Saturday, April 18, 2009

Le Sang D’un Poète by Jean Cocteau

In Burgin’s article titled ‘The Remembered Film’, the concept of a cinematic heterotopia is proposed. Foucault’s idea of a heterotopic space is the place of otherness; a place that is both mental and physical. There is also a mentioning of inner speech; a sort of language we speak in our minds. Thoughts we have in our minds are like words which are then produced into images. These ideas are invariably linked to the aesthetic appeal of Cocteau’s film Le Sang D’un Poète (1930).

The film’s purpose is to illustrate the blood or pain of a poet which is done so through visual imagery. Like any poem, an arrangement of abstract ideas in structured phrases, the film successfully manifests this through its visual medium. Cocteau puts it best in the film as he describes it as “…a realistic documentary of unreal events”. Obviously not a linear narrative, Le Sang D’un Poète is non-sequential, it is a series of disjointed surrealist imagery assembled around the main theme of the blood of a poet.

The film is permeated with the juxtaposition of ‘real things’ to symbolic imagery. We see statues coming to life, mirrors as portals to other spaces and so on. The first scene depicts a poet painting on a translucent canvas that symbolizes a screen; a cinematic screen onto which the poet draws a picture of himself, inviting the audience into his mind. Following on from the idea of heterotopia, we as an audience disconnect from the real world inhabiting a space behind the screen – we get lost within whatever is shown on the screen. Cocteau himself described his film as "a descent into oneself, a way of using the mechanism of the dream without sleeping, a crooked candle, often mysteriously blown out, carried about in the night of the human body” (http://www.netcomuk.co.uk/~lenin/jean_cocteau_boap.html).

My experience watching the film, Le Sang D’un Poète by Cocteau, was like watching visual poetry. Like any avante-garde film, the film deviates from traditional film making. I’m normally not a fan of avant-garde film, primarily because of the fact that I struggle to make any sense of it. However, after watching this film I discovered that in order to get the most out of it was to respond to it as a collection images and not as a conventional narrative. Similar to viewing a collage, we look at the images as an assemblage of images that constitute a new whole. As in the film, each scene stands on its own independently of the others that constitute the film’s purpose.

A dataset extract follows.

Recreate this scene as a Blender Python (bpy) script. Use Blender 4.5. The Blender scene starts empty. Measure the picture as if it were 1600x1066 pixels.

Dubbed the forerunner of experimental film, Cocteau’s film reminded me a lot of the independent, art house films that are in circulation today. A film like Donnie Darko (2001) comes to mind which that had me befuddled throughout the whole movie but despite its unusualness, it generated quite a large cult following. Upon retrospect, it’s no wonder Le Sang D’un Poete paved the way for independent films of today.